London, 5 October 1998 (RFE/RL) -- There are as yet unconfirmed reports that the Chinese government has detained several political dissidents on the eve of a visit of British Prime Minister Tony Blair to China.

Those detained by police are reported to include human rights activists who were seeking to register China's first official opposition party since the Communist takeover in 1949.

British officials said last week that Blair would be praising China's economic reform program rather than "hectoring" the Beijing regime during his four-day visit.

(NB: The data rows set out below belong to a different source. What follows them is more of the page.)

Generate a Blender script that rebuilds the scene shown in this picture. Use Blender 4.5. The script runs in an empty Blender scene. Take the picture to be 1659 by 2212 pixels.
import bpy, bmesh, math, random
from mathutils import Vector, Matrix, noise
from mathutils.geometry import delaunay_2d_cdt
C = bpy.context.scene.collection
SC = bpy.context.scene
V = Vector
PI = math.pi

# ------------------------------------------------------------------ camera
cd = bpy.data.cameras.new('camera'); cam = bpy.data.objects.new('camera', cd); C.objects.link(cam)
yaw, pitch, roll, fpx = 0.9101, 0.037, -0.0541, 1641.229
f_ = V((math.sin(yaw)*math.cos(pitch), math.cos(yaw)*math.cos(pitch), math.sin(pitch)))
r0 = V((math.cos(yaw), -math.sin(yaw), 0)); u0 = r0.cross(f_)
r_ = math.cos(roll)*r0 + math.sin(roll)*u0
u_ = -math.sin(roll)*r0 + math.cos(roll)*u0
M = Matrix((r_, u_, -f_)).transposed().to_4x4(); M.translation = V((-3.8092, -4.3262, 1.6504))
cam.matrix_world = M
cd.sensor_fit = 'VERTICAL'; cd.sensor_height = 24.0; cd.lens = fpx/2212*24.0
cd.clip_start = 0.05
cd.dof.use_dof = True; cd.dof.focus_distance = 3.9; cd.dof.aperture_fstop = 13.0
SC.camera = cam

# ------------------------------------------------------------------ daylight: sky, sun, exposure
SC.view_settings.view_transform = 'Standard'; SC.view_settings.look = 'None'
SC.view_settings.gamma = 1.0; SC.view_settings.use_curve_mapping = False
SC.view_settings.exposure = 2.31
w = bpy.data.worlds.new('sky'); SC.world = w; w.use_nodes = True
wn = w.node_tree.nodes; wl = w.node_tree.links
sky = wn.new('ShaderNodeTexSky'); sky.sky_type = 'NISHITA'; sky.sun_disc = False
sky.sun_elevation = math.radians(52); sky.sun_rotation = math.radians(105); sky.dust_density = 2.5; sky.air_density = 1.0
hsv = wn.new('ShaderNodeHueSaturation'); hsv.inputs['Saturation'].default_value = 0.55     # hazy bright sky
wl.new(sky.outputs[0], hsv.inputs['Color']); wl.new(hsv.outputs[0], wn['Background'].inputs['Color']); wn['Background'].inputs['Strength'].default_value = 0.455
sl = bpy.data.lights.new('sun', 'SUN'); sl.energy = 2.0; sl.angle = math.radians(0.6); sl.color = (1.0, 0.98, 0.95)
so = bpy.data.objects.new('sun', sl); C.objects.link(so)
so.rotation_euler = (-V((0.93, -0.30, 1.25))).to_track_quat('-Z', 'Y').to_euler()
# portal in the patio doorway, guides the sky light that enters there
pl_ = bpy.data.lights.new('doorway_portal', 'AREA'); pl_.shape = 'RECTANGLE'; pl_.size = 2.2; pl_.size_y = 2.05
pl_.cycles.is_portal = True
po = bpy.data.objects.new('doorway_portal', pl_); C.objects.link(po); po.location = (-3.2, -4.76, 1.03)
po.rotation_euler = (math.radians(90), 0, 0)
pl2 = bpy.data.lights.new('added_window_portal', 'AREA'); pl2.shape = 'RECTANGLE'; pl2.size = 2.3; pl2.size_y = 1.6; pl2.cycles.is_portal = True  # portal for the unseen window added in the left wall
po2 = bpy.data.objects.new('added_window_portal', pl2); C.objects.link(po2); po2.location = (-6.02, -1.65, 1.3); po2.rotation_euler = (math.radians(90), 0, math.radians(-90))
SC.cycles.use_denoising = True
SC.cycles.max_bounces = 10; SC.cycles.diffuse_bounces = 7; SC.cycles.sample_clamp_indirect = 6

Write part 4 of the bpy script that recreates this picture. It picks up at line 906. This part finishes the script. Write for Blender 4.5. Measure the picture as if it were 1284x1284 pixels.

But the reports have prompted calls for Blair to review his low-key approach to human rights in China.

Some of the calls have come from senior figures of his own Labour Party, who want Blair to press rights issues on the visit, the first to the mainland by a British prime minister in seven years. China is said to hold thousands of opponents in detention. It also executes more convicted criminals each year than the rest of the world put together.

Critics say the Blair government's reluctance to confront China over human rights has undermined its claim to pursue an "ethical" foreign policy. In January, Foreign Secretary Robin Cook was reported to be "too busy" to meet leading dissident Wei Jingsheng.

Blair, who will be accompanied by a large trade delegation, will be greeted on arrival in Beijing tomorrow in Tiananmen Square, scene of the 1989 massacre by troops of pro-democracy activists.

His visit will set the seal on improved relations after severe strains in the run-up last year to the British handover of Hong Kong to Chinese sovereignty. A British spokesman said: "We are no longer plagued by our difficult past."

Sino-British relations had been at a low ebb for the past few years because of former Hong Kong Governor Chris Patten's attempts to democratize the colony before it reverted to Chinese rule.

Blair is due to hold talks with his Chinese counterpart, Zhu Rongji, and will also meet with President Jiang Zemin, leader of the Communist party.

The Asian financial crisis is expected to top the agenda of his talks with Zhu. Also listed for discussion are the sharp falls in world equity and currency markets, environmental issues, the global fight against drugs and related crime, and illegal immigration.

On the eve of his departure, Blair said there was no point in denying that Britain had its differences with China over political and civil rights, freedom of speech, the treatment of dissent, religious freedom and the importance of democracy. He also referred to Tibet, scene of Chinese rights violations, according to critics. But Blair made clear that "persuasion and dialogue" would be his watchword in China rather than "confrontation and empty rhetoric."

On the eve of the visit, Beijing was due to sign the U.N. International Covenant on Civil and Political Rights.

Blair is the first of seven European prime ministers scheduled to visit Beijing this autumn. All of them are to seek trade contracts.